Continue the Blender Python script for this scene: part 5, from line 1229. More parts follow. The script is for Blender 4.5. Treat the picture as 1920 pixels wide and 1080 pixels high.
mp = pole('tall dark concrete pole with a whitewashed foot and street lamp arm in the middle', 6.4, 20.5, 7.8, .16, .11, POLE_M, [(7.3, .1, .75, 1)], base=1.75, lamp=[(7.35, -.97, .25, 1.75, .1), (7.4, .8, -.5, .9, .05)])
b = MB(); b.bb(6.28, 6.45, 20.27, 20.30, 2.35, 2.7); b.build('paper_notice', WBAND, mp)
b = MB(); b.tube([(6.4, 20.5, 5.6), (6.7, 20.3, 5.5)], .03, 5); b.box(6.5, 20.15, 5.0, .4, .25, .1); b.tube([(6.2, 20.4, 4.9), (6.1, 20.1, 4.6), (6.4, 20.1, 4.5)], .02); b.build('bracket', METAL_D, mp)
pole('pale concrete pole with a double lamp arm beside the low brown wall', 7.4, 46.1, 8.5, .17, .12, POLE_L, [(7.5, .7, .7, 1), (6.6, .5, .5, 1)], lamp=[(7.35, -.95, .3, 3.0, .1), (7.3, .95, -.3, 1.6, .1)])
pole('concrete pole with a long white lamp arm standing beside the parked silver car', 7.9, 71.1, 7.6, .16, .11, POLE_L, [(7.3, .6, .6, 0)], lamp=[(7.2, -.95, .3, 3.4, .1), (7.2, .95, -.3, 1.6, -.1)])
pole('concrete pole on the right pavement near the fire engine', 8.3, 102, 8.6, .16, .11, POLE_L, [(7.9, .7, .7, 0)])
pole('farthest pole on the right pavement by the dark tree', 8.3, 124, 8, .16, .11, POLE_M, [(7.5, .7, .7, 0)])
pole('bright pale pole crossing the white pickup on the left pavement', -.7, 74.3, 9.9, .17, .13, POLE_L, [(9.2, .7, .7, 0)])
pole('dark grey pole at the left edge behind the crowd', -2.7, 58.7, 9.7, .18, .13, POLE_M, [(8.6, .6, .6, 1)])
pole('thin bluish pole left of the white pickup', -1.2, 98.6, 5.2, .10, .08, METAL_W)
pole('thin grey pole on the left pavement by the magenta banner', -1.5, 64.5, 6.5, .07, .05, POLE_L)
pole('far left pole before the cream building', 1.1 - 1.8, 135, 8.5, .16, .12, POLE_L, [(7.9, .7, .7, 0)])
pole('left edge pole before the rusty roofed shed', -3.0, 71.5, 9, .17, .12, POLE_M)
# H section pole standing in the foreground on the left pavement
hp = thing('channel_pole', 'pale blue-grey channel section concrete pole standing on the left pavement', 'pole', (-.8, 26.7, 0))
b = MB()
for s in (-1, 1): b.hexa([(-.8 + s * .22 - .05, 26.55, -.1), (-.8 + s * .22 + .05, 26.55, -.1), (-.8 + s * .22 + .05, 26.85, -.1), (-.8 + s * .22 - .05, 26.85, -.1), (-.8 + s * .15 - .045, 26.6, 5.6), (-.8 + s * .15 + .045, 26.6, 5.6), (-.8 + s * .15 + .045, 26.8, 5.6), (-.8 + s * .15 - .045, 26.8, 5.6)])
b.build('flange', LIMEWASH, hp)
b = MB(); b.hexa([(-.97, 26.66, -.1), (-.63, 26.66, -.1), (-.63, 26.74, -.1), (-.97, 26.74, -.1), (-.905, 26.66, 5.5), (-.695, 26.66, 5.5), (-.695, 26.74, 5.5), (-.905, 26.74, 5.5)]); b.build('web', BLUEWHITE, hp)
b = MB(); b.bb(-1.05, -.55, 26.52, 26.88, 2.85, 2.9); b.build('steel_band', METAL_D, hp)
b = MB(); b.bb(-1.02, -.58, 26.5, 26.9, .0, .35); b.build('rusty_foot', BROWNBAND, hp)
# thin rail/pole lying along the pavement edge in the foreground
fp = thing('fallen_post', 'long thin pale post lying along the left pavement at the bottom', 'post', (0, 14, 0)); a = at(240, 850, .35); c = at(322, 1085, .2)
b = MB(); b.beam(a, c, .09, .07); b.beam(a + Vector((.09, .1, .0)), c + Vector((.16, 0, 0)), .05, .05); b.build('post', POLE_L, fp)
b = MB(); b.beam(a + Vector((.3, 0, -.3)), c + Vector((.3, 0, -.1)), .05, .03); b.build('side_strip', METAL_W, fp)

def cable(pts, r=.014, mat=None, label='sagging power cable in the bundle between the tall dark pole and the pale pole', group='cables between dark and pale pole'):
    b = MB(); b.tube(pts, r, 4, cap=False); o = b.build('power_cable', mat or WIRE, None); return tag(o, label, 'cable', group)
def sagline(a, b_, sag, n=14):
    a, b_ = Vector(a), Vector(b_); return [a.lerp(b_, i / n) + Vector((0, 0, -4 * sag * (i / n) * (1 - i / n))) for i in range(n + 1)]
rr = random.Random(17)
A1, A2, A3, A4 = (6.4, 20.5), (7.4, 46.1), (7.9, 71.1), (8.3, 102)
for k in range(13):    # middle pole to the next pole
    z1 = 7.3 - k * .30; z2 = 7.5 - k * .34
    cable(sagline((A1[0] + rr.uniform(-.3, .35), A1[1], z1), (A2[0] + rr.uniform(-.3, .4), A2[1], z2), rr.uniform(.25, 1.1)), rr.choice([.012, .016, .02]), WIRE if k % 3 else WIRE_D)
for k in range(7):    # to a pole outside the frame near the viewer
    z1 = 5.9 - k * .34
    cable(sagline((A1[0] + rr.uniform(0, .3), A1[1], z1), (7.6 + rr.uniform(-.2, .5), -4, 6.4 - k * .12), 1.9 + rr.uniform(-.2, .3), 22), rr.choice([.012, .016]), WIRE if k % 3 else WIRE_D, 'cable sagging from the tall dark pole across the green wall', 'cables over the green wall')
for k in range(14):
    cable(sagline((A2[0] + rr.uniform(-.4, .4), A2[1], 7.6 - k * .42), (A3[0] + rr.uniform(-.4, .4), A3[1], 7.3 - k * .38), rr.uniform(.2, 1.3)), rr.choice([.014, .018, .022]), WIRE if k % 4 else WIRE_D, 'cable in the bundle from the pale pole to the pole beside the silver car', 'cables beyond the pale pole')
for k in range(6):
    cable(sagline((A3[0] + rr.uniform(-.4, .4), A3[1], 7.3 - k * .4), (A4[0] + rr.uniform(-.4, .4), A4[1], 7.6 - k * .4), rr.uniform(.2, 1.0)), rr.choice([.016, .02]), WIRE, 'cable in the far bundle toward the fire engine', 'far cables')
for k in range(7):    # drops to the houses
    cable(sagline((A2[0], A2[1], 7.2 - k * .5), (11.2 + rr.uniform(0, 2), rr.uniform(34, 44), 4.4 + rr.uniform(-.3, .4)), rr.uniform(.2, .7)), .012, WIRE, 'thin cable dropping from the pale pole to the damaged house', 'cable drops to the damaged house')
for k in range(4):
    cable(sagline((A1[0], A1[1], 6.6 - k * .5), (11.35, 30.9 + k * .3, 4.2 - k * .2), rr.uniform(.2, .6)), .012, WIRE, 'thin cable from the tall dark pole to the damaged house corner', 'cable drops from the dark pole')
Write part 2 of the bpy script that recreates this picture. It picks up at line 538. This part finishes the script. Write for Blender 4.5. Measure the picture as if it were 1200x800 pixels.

____________

• What you should do
Reproduce each record exactly, leaving nothing out.

• Exercise output
Continue the Blender Python script for this scene: part 5, from line 1229. More parts follow. The script is for Blender 4.5. Treat the picture as 1920 pixels wide and 1080 pixels high.
mp = pole('tall dark concrete pole with a whitewashed foot and street lamp arm in the middle', 6.4, 20.5, 7.8, .16, .11, POLE_M, [(7.3, .1, .75, 1)], base=1.75, lamp=[(7.35, -.97, .25, 1.75, .1), (7.4, .8, -.5, .9, .05)])
b = MB(); b.bb(6.28, 6.45, 20.27, 20.30, 2.35, 2.7); b.build('paper_notice', WBAND, mp)
b = MB(); b.tube([(6.4, 20.5, 5.6), (6.7, 20.3, 5.5)], .03, 5); b.box(6.5, 20.15, 5.0, .4, .25, .1); b.tube([(6.2, 20.4, 4.9), (6.1, 20.1, 4.6), (6.4, 20.1, 4.5)], .02); b.build('bracket', METAL_D, mp)
pole('pale concrete pole with a double lamp arm beside the low brown wall', 7.4, 46.1, 8.5, .17, .12, POLE_L, [(7.5, .7, .7, 1), (6.6, .5, .5, 1)], lamp=[(7.35, -.95, .3, 3.0, .1), (7.3, .95, -.3, 1.6, .1)])
pole('concrete pole with a long white lamp arm standing beside the parked silver car', 7.9, 71.1, 7.6, .16, .11, POLE_L, [(7.3, .6, .6, 0)], lamp=[(7.2, -.95, .3, 3.4, .1), (7.2, .95, -.3, 1.6, -.1)])
pole('concrete pole on the right pavement near the fire engine', 8.3, 102, 8.6, .16, .11, POLE_L, [(7.9, .7, .7, 0)])
pole('farthest pole on the right pavement by the dark tree', 8.3, 124, 8, .16, .11, POLE_M, [(7.5, .7, .7, 0)])
pole('bright pale pole crossing the white pickup on the left pavement', -.7, 74.3, 9.9, .17, .13, POLE_L, [(9.2, .7, .7, 0)])
pole('dark grey pole at the left edge behind the crowd', -2.7, 58.7, 9.7, .18, .13, POLE_M, [(8.6, .6, .6, 1)])
pole('thin bluish pole left of the white pickup', -1.2, 98.6, 5.2, .10, .08, METAL_W)
pole('thin grey pole on the left pavement by the magenta banner', -1.5, 64.5, 6.5, .07, .05, POLE_L)
pole('far left pole before the cream building', 1.1 - 1.8, 135, 8.5, .16, .12, POLE_L, [(7.9, .7, .7, 0)])
pole('left edge pole before the rusty roofed shed', -3.0, 71.5, 9, .17, .12, POLE_M)
# H section pole standing in the foreground on the left pavement
hp = thing('channel_pole', 'pale blue-grey channel section concrete pole standing on the left pavement', 'pole', (-.8, 26.7, 0))
b = MB()
for s in (-1, 1): b.hexa([(-.8 + s * .22 - .05, 26.55, -.1), (-.8 + s * .22 + .05, 26.55, -.1), (-.8 + s * .22 + .05, 26.85, -.1), (-.8 + s * .22 - .05, 26.85, -.1), (-.8 + s * .15 - .045, 26.6, 5.6), (-.8 + s * .15 + .045, 26.6, 5.6), (-.8 + s * .15 + .045, 26.8, 5.6), (-.8 + s * .15 - .045, 26.8, 5.6)])
b.build('flange', LIMEWASH, hp)
b = MB(); b.hexa([(-.97, 26.66, -.1), (-.63, 26.66, -.1), (-.63, 26.74, -.1), (-.97, 26.74, -.1), (-.905, 26.66, 5.5), (-.695, 26.66, 5.5), (-.695, 26.74, 5.5), (-.905, 26.74, 5.5)]); b.build('web', BLUEWHITE, hp)
b = MB(); b.bb(-1.05, -.55, 26.52, 26.88, 2.85, 2.9); b.build('steel_band', METAL_D, hp)
b = MB(); b.bb(-1.02, -.58, 26.5, 26.9, .0, .35); b.build('rusty_foot', BROWNBAND, hp)
# thin rail/pole lying along the pavement edge in the foreground
fp = thing('fallen_post', 'long thin pale post lying along the left pavement at the bottom', 'post', (0, 14, 0)); a = at(240, 850, .35); c = at(322, 1085, .2)
b = MB(); b.beam(a, c, .09, .07); b.beam(a + Vector((.09, .1, .0)), c + Vector((.16, 0, 0)), .05, .05); b.build('post', POLE_L, fp)
b = MB(); b.beam(a + Vector((.3, 0, -.3)), c + Vector((.3, 0, -.1)), .05, .03); b.build('side_strip', METAL_W, fp)

def cable(pts, r=.014, mat=None, label='sagging power cable in the bundle between the tall dark pole and the pale pole', group='cables between dark and pale pole'):
    b = MB(); b.tube(pts, r, 4, cap=False); o = b.build('power_cable', mat or WIRE, None); return tag(o, label, 'cable', group)
def sagline(a, b_, sag, n=14):
    a, b_ = Vector(a), Vector(b_); return [a.lerp(b_, i / n) + Vector((0, 0, -4 * sag * (i / n) * (1 - i / n))) for i in range(n + 1)]
rr = random.Random(17)
A1, A2, A3, A4 = (6.4, 20.5), (7.4, 46.1), (7.9, 71.1), (8.3, 102)
for k in range(13):    # middle pole to the next pole
    z1 = 7.3 - k * .30; z2 = 7.5 - k * .34
    cable(sagline((A1[0] + rr.uniform(-.3, .35), A1[1], z1), (A2[0] + rr.uniform(-.3, .4), A2[1], z2), rr.uniform(.25, 1.1)), rr.choice([.012, .016, .02]), WIRE if k % 3 else WIRE_D)
for k in range(7):    # to a pole outside the frame near the viewer
    z1 = 5.9 - k * .34
    cable(sagline((A1[0] + rr.uniform(0, .3), A1[1], z1), (7.6 + rr.uniform(-.2, .5), -4, 6.4 - k * .12), 1.9 + rr.uniform(-.2, .3), 22), rr.choice([.012, .016]), WIRE if k % 3 else WIRE_D, 'cable sagging from the tall dark pole across the green wall', 'cables over the green wall')
for k in range(14):
    cable(sagline((A2[0] + rr.uniform(-.4, .4), A2[1], 7.6 - k * .42), (A3[0] + rr.uniform(-.4, .4), A3[1], 7.3 - k * .38), rr.uniform(.2, 1.3)), rr.choice([.014, .018, .022]), WIRE if k % 4 else WIRE_D, 'cable in the bundle from the pale pole to the pole beside the silver car', 'cables beyond the pale pole')
for k in range(6):
    cable(sagline((A3[0] + rr.uniform(-.4, .4), A3[1], 7.3 - k * .4), (A4[0] + rr.uniform(-.4, .4), A4[1], 7.6 - k * .4), rr.uniform(.2, 1.0)), rr.choice([.016, .02]), WIRE, 'cable in the far bundle toward the fire engine', 'far cables')
for k in range(7):    # drops to the houses
    cable(sagline((A2[0], A2[1], 7.2 - k * .5), (11.2 + rr.uniform(0, 2), rr.uniform(34, 44), 4.4 + rr.uniform(-.3, .4)), rr.uniform(.2, .7)), .012, WIRE, 'thin cable dropping from the pale pole to the damaged house', 'cable drops to the damaged house')
for k in range(4):
    cable(sagline((A1[0], A1[1], 6.6 - k * .5), (11.35, 30.9 + k * .3, 4.2 - k * .2), rr.uniform(.2, .6)), .012, WIRE, 'thin cable from the tall dark pole to the damaged house corner', 'cable drops from the dark pole')
Write part 2 of the bpy script that recreates this picture. It picks up at line 538. This part finishes the script. Write for Blender 4.5. Measure the picture as if it were 1200x800 pixels.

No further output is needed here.